Jakarta (ANTARA News) - Tim Independen Evaluasi Pelaksanaan Privatisasi PT Krakatau Steel (Persero) Tbk akan menyerahkan hasil pemeriksaan terhadap proses penawaran saham perdana perusahaan itu kepada Kementerian BUMN pada 10 Desember 2010.
"Saat ini kami masih mengumpulkan data yang dibutuhkan terkait dengan proses privatisasi KS," kata Ketua Tim Evaluasi IPO KS, Mas Achmad Daniri, di Kantor Kementerian BUMN, Jakarta, Senin.
Dalam laporan itu tim independen kemungkinan besar tidak akan membuka data para investor yang membeli saham BUMN pembuat baja itu. "Semuanya masih kami kumpulkan data-data yang diperlukan itu, untuk selanjutnya diserahkan ke Kementerian BUMN, tegasnya.
Meski begitu diutarakannya, Achmad Daniri tidak bersedia menjelaskan lebih lanjut mengenai tidak dibukanya data investor KS.

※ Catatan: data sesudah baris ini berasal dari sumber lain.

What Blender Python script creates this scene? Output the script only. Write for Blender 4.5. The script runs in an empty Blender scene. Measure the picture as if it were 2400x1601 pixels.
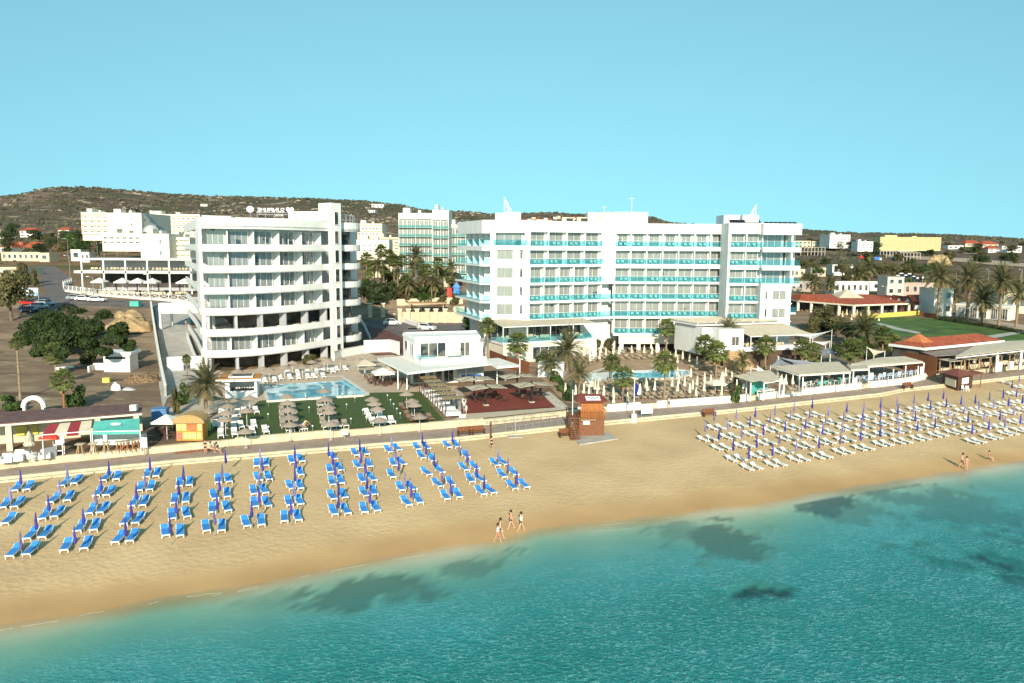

Menurutnya, wewenang membuka data investor KS ada di pihak Badan Pengawas Pasar Modal-Lembaga Keuangan (Bapepam-LK). "Itu (membuka data) menjadi domain Bapepam. Kami tidak berhak untuk membukanya," tegas Daniri.
Sesuai dengan tugasnya, untuk membuka data investor, Bapepam tentunya harus mempertimbangkan berbagai aspek, termasuk apakah tindakan itu berdampak buruk terhadap pasar saham secara keseluruhan.
"Investor di pasar modal sangat beragam, ada yang yang baik ada yang macam-macam. Jadi, ibaratnya Bapepam tidak harus membakar lumbung. Kalau ada yang aneh-aneh. Ambil saja yang aneh itu," ujar Daniri.
Masalahnya diutarakannya, ada aturan pasar modal juga mempertimbangkan masalah kepercayaan pasar, supaya masuk ke pasar modal.
"Jangan juga, karena nilai setitik kepercayaan investor hilang," katanya.
Senada dengan itu, Direktur Utama PT Danareksa Sekuritas Marciano Herman, mengatakan, selaku penjamin emisi IPO KS, pihaknya sepakat pembukaan data merupakan wewenang Bapepam.
"Data investor yang bisa dibuka apabila yang bersangkutan ada indikasi pidana," kata Marciano.
Ia menjelaskan, investor yang menanamkan dananya di KS juga membutuhkan privasi, sehingga mereka tidak bersedia apabila profilnya dipublikasikan.
Data bisa dibuka, kalau ada permintaan dari Kejaksaan, Kepolisian maupun Pusat Pelaporan dan Analisa Transaksi Keuangan (PPATK).
Sama halnya dengan data nasabah bank, tidak boleh dibuka oleh bank yang bersangkutan, tetapi harus melalui Bank Indonesia.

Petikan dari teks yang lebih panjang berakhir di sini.